As a true innovator, my boss challenged me to think of the next generation of a web community. Let’s not use what exists today and let’s create a place where people will enjoy gathering – not just a blog or a wiki but something better! So the project began.

After a few weeks, a few of us had brainstormed the new concept, pitched the idea to a few colleagues and went on to do a Sprint 0 (see below for the definition of a Sprint 0). The new concept was a tool that would support collaborative text edition where the community would vote on the best content. Since it is unlikely that we will initiate the same project twice, I might write about some of the project details in an upcoming post. Stay tuned for that.

So a small development team and a Scrum Master were assigned and we started our first sprint of 2 weeks. Than the usual product demo took place followed by the sprint retro. Then another round of sprint planning, execution, demo, and retro. We repeated the process for a few weeks until we realized we weren’t making enough progress. Quality code was being written, must product demos were successful, the team retrospection were informative and the team was increasing its velocity. So why weren’t we getting closer to the goal?

The make a long story short, the concept turned out to be innovative and the development project turned into an R&D project where most of the efforts were spent on the research part. So after 4 months of iterative development, I killed the project!

What I learnt in the process is the following:

  • In an organization where there are many competing priorities, launching a new content based web community is a challenge in itself. Adding to the complexity of the original project by launching an innovative collaborative text editing plate form isn’t a smart idea. It would have been a thrill to hit a home run but getting to first base would have been a better strategy. It might not be as glamorous but it is a safer bet and there is always the opportunity to build incrementally after you get the first version out.
  • Execution is much more difficult than coming up with an idea. Since the idea seemed good and that people agreed with the concept it was easy to believe we could deliver an outstanding product.
  • Every organization is resistant to change, so when a new idea is launched internally it is critical to explain the vision and the benefits to as many people as possible to get their buy-in and identify potential pockets of resistance. It is naive to assume that everyone will see the value of the new concept and will immediately accept it. Once the idea is conceived, promote it as if it was already ready to launch.

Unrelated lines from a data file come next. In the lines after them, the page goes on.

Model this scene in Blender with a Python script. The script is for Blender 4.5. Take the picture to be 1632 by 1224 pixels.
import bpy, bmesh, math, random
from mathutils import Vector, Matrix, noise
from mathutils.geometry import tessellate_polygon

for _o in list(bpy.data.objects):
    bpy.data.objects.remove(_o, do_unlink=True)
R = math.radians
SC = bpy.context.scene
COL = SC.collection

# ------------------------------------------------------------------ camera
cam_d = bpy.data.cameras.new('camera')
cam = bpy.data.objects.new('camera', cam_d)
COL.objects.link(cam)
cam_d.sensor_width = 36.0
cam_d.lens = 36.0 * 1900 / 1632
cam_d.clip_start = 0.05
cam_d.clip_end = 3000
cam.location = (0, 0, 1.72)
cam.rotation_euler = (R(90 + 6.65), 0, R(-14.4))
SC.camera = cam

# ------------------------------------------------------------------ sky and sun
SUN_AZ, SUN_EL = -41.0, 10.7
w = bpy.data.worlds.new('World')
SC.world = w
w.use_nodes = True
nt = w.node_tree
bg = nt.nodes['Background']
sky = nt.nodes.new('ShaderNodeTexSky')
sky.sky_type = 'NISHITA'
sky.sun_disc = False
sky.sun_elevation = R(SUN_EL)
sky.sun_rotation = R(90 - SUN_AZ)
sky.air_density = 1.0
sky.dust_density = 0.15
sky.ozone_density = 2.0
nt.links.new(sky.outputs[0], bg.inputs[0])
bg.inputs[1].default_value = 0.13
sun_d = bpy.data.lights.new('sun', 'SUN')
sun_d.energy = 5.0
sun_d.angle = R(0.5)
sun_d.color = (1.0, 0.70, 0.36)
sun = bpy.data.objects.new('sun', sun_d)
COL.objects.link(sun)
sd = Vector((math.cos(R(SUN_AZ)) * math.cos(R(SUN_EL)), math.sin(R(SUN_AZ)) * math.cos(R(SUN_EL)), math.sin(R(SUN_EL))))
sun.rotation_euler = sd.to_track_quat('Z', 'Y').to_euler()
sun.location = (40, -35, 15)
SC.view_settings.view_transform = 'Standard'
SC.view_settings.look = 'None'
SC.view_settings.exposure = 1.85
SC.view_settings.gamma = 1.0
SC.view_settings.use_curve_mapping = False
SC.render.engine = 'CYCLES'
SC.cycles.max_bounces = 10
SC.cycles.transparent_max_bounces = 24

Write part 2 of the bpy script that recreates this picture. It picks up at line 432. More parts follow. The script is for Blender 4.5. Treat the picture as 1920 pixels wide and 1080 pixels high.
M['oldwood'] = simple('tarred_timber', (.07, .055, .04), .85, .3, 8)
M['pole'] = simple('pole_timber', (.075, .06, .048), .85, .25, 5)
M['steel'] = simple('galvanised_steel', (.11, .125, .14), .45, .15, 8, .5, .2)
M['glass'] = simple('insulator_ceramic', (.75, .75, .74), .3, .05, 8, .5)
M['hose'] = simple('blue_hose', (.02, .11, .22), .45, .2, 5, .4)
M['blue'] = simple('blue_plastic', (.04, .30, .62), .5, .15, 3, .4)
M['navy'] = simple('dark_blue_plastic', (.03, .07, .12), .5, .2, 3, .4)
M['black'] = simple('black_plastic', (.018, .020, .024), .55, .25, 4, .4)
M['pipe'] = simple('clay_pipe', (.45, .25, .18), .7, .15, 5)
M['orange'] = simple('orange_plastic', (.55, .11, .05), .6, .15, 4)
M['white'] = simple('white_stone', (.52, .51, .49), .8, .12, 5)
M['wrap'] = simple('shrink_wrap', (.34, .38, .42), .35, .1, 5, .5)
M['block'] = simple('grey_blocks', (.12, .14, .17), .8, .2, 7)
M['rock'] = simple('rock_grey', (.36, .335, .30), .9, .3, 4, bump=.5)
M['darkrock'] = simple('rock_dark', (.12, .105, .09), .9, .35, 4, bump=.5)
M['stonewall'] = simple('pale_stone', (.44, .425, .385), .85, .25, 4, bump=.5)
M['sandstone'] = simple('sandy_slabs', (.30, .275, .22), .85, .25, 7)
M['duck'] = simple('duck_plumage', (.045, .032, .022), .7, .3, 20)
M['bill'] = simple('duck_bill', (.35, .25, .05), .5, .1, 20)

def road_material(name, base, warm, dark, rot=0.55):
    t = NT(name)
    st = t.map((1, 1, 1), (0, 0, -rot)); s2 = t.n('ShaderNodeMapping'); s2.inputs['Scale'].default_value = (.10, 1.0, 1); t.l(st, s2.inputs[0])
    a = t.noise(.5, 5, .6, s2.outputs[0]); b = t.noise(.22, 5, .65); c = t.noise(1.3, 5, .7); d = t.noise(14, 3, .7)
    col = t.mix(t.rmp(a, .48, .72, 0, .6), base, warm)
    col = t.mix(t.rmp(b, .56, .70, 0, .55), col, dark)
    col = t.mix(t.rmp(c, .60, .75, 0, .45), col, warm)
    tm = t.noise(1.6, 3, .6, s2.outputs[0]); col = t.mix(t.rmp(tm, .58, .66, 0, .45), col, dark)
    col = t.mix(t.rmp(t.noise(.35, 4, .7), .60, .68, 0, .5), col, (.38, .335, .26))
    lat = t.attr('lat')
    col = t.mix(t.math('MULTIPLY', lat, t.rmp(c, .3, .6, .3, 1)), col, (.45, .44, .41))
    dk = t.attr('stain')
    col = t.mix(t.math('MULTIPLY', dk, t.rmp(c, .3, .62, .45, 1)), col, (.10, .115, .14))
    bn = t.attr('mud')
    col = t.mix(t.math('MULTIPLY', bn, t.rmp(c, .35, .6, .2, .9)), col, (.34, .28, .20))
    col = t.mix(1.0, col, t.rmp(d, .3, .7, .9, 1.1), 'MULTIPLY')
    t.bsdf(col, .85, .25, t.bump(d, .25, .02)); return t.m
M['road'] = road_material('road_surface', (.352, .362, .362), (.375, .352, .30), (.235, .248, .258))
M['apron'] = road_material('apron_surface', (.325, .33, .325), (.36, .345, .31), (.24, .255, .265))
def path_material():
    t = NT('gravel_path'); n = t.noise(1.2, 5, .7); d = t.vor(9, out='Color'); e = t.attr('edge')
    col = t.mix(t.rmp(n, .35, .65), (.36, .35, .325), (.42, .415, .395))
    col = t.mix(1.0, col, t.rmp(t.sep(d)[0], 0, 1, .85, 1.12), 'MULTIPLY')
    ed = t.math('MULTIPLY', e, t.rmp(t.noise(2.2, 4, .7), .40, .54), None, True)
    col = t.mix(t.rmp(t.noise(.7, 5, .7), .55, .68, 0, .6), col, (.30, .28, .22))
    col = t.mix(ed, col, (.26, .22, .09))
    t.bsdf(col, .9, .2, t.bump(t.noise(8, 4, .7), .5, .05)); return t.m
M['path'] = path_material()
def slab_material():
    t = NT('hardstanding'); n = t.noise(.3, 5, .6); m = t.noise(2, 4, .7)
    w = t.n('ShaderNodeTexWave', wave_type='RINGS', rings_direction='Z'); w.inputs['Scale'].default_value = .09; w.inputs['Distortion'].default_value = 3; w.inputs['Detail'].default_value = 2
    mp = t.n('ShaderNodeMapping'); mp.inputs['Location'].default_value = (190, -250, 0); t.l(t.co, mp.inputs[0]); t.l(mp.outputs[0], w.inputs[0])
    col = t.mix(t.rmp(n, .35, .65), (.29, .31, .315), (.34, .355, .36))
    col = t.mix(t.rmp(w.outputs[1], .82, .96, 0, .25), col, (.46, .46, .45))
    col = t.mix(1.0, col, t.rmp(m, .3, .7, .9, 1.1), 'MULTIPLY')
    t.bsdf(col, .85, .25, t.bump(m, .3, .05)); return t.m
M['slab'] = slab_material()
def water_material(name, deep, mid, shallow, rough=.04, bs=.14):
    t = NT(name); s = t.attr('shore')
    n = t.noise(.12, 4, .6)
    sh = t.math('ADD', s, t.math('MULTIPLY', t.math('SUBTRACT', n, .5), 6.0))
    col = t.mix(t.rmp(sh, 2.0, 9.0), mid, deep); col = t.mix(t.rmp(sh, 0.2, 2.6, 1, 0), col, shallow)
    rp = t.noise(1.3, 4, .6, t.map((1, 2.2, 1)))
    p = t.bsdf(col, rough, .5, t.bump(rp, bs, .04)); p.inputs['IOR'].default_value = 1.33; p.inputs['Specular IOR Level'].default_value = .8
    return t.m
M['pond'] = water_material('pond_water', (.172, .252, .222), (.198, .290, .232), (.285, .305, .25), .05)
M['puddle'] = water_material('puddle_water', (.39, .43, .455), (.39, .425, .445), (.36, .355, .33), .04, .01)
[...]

It is great to work with an organization that supports entrepreneurship and that invests in its people. Next time around, I will get to first base…


Note: The purpose of a Sprint 0 is to draft a project charter that includes the following elements: vision for the project, objectives, assumptions, success factors, success criteria, roles and responsibilities, priority matrix (scope, time line, and budget), risks, and mitigation. In addition to a project charter, the planning stage allows the project team to start populating the product backlog.